WHAT THIS TASK INVOLVES ▸ Write out the whole listing word for word.

═══ MATERIAL PROVIDED

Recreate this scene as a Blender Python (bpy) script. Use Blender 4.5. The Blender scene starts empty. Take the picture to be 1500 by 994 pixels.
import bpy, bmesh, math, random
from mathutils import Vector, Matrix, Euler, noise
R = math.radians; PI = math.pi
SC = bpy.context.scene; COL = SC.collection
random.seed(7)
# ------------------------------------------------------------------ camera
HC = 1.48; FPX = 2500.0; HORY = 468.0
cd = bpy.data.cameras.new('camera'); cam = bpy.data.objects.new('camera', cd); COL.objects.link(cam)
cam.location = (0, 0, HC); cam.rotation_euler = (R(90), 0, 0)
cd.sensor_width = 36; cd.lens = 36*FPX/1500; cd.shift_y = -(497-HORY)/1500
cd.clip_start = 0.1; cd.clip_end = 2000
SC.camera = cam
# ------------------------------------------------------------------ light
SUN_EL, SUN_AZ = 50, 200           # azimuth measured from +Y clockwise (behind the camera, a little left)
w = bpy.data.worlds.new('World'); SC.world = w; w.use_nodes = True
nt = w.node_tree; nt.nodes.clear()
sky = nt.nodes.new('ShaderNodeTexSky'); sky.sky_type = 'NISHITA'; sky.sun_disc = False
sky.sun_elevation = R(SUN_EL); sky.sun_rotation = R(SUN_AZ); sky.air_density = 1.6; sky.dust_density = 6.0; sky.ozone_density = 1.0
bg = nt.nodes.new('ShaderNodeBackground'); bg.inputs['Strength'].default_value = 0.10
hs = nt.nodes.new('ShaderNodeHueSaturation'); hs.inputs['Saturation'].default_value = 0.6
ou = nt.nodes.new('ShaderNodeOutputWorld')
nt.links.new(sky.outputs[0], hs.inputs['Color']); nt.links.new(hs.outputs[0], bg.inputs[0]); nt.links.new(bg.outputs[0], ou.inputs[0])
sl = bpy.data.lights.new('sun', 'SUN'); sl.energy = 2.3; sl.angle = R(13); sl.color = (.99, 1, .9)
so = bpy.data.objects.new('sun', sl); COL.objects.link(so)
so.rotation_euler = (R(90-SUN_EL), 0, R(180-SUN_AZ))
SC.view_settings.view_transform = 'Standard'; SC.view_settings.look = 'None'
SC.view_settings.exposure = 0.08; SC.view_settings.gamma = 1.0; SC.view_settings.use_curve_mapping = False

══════

EXERCISE SOLUTION ▸
Recreate this scene as a Blender Python (bpy) script. Use Blender 4.5. The Blender scene starts empty. Take the picture to be 1500 by 994 pixels.
import bpy, bmesh, math, random
from mathutils import Vector, Matrix, Euler, noise
R = math.radians; PI = math.pi
SC = bpy.context.scene; COL = SC.collection
random.seed(7)
# ------------------------------------------------------------------ camera
HC = 1.48; FPX = 2500.0; HORY = 468.0
cd = bpy.data.cameras.new('camera'); cam = bpy.data.objects.new('camera', cd); COL.objects.link(cam)
cam.location = (0, 0, HC); cam.rotation_euler = (R(90), 0, 0)
cd.sensor_width = 36; cd.lens = 36*FPX/1500; cd.shift_y = -(497-HORY)/1500
cd.clip_start = 0.1; cd.clip_end = 2000
SC.camera = cam
# ------------------------------------------------------------------ light
SUN_EL, SUN_AZ = 50, 200           # azimuth measured from +Y clockwise (behind the camera, a little left)
w = bpy.data.worlds.new('World'); SC.world = w; w.use_nodes = True
nt = w.node_tree; nt.nodes.clear()
sky = nt.nodes.new('ShaderNodeTexSky'); sky.sky_type = 'NISHITA'; sky.sun_disc = False
sky.sun_elevation = R(SUN_EL); sky.sun_rotation = R(SUN_AZ); sky.air_density = 1.6; sky.dust_density = 6.0; sky.ozone_density = 1.0
bg = nt.nodes.new('ShaderNodeBackground'); bg.inputs['Strength'].default_value = 0.10
hs = nt.nodes.new('ShaderNodeHueSaturation'); hs.inputs['Saturation'].default_value = 0.6
ou = nt.nodes.new('ShaderNodeOutputWorld')
nt.links.new(sky.outputs[0], hs.inputs['Color']); nt.links.new(hs.outputs[0], bg.inputs[0]); nt.links.new(bg.outputs[0], ou.inputs[0])
sl = bpy.data.lights.new('sun', 'SUN'); sl.energy = 2.3; sl.angle = R(13); sl.color = (.99, 1, .9)
so = bpy.data.objects.new('sun', sl); COL.objects.link(so)
so.rotation_euler = (R(90-SUN_EL), 0, R(180-SUN_AZ))
SC.view_settings.view_transform = 'Standard'; SC.view_settings.look = 'None'
SC.view_settings.exposure = 0.08; SC.view_settings.gamma = 1.0; SC.view_settings.use_curve_mapping = False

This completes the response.